Weheheee... take a look at Bioware. No, actually don't... but let's look at Jade Empire... no, actually let's not. Ah, this joke never gets old.

ANYWAY, Jade Empire had around 6GB if I'm not mistaken and a large part of those where made of, guess what... cinematics. That isn't necessarily bad, but do you remember Jade Empire's cinematics? They were made with the game's engine. However, some of them were made movie files while the others simply played in the engine.
Now, why did they do such a thing, I have no idea, especially since the cinematics that came as movie files looked really bad due to the compression.
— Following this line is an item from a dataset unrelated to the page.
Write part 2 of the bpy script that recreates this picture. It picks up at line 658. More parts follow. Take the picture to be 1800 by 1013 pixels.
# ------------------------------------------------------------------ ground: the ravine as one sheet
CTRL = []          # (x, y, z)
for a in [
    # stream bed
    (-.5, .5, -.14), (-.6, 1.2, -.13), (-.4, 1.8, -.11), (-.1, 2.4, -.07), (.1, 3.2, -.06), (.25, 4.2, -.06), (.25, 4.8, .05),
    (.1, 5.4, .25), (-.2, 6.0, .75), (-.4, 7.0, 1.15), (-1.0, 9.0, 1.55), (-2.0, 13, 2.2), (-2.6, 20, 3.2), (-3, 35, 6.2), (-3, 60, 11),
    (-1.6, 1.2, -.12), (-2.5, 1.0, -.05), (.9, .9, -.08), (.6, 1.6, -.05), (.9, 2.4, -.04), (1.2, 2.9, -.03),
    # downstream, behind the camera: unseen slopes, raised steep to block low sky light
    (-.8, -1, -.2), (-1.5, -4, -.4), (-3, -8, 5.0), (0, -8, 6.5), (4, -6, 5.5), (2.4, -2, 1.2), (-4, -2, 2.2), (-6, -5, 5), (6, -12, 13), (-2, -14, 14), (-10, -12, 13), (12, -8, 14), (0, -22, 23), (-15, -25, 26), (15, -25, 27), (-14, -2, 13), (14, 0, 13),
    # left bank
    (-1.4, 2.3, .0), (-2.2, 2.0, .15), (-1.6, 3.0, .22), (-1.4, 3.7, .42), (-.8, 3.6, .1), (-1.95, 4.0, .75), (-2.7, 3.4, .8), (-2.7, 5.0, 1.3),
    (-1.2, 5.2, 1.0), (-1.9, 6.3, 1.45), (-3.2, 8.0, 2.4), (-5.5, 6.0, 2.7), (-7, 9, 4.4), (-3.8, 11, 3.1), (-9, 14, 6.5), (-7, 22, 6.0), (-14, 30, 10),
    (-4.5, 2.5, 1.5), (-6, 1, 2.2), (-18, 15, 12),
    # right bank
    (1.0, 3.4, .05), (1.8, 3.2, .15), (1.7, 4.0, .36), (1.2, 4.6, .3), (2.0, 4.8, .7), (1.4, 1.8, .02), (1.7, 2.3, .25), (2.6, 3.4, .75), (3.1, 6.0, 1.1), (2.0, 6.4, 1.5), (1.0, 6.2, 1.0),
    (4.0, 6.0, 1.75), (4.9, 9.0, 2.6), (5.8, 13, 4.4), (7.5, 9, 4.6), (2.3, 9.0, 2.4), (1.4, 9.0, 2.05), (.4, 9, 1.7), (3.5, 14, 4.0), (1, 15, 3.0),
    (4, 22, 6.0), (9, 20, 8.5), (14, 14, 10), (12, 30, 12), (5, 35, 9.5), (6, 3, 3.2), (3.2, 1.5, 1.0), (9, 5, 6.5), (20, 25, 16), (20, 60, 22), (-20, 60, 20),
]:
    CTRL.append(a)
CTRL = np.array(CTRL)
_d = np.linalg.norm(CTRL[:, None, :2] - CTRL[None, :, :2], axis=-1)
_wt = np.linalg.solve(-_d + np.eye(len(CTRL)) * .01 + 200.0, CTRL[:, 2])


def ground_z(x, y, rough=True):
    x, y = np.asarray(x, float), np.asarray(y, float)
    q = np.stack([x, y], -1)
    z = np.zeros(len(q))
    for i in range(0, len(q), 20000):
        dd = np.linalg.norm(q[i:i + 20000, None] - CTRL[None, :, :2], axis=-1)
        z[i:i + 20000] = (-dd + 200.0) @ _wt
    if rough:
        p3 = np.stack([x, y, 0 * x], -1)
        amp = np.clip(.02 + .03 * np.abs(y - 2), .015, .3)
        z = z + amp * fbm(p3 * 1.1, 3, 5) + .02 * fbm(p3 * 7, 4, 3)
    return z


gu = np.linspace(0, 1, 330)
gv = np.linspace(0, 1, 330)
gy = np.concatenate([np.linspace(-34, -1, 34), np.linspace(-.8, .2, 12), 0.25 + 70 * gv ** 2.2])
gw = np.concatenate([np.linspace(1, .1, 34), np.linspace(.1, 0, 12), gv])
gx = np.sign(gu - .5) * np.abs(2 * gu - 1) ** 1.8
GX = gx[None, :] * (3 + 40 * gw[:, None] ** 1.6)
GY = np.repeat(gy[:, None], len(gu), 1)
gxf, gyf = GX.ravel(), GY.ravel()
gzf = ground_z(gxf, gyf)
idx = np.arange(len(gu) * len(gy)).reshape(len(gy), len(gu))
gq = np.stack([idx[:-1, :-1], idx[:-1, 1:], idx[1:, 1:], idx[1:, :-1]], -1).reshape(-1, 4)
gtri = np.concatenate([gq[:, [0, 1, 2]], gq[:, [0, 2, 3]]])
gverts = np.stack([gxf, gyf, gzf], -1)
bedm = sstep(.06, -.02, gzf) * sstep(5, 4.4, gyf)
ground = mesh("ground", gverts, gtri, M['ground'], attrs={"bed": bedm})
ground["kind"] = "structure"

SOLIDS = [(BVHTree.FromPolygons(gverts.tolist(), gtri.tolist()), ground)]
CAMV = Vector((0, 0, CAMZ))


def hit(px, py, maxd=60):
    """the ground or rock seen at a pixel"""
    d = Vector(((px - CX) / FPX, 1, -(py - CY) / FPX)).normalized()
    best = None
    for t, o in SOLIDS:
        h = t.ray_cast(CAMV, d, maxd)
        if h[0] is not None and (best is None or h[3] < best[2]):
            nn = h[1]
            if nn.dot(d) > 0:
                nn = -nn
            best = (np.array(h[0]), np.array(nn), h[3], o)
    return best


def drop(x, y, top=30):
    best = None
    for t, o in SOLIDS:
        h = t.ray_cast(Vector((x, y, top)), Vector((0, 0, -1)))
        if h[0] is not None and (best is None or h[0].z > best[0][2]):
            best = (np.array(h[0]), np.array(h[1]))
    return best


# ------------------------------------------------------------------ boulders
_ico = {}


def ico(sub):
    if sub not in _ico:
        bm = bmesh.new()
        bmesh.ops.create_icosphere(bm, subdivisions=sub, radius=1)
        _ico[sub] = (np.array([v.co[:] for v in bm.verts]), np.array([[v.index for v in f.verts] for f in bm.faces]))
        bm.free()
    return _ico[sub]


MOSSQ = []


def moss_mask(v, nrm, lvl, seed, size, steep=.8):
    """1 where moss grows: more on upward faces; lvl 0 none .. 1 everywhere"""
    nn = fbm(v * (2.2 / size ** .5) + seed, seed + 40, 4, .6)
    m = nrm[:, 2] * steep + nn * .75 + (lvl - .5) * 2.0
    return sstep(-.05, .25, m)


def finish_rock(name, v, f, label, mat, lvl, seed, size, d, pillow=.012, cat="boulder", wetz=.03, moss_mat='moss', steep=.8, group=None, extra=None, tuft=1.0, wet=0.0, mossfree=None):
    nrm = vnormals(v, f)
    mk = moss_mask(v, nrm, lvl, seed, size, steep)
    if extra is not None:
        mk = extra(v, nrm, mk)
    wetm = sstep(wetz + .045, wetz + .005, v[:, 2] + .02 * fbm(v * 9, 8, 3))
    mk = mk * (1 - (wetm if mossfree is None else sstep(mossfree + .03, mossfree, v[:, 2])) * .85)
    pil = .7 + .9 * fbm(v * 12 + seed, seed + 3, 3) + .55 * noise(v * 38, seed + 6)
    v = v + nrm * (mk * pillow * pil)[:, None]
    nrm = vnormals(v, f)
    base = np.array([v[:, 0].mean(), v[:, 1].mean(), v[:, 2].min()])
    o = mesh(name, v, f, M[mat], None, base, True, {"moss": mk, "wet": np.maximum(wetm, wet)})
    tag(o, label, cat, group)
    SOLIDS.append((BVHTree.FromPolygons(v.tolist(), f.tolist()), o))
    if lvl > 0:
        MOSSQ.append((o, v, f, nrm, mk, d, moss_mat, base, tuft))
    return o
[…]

I tend to think it's because of the "LOL, this game is only on one CD, it must suck!" kiddies (yeah, they exist), but it may just be that Bioware is simply stupid.
 
yes, i have played it a bit and found it entertaining, until i found out that combat was ridiculous even for console standards and dialog options werent options at all. 5 years ago i would have destroyed the cd, but today i am mellow as fuck, so i gave it to my brothers wife who loves colours, and stuff.

when i was a proud owner of a c64 (expensive as hell at that time, i dont know how many lawns i mowed until i could lay my hands on that ugly thing), i was NOT satisfied if a new game fit on one disk. even maniac mansion had 2 or 3 disks, right? so it really might be related to age. funny. perhaps that explains the SUV success.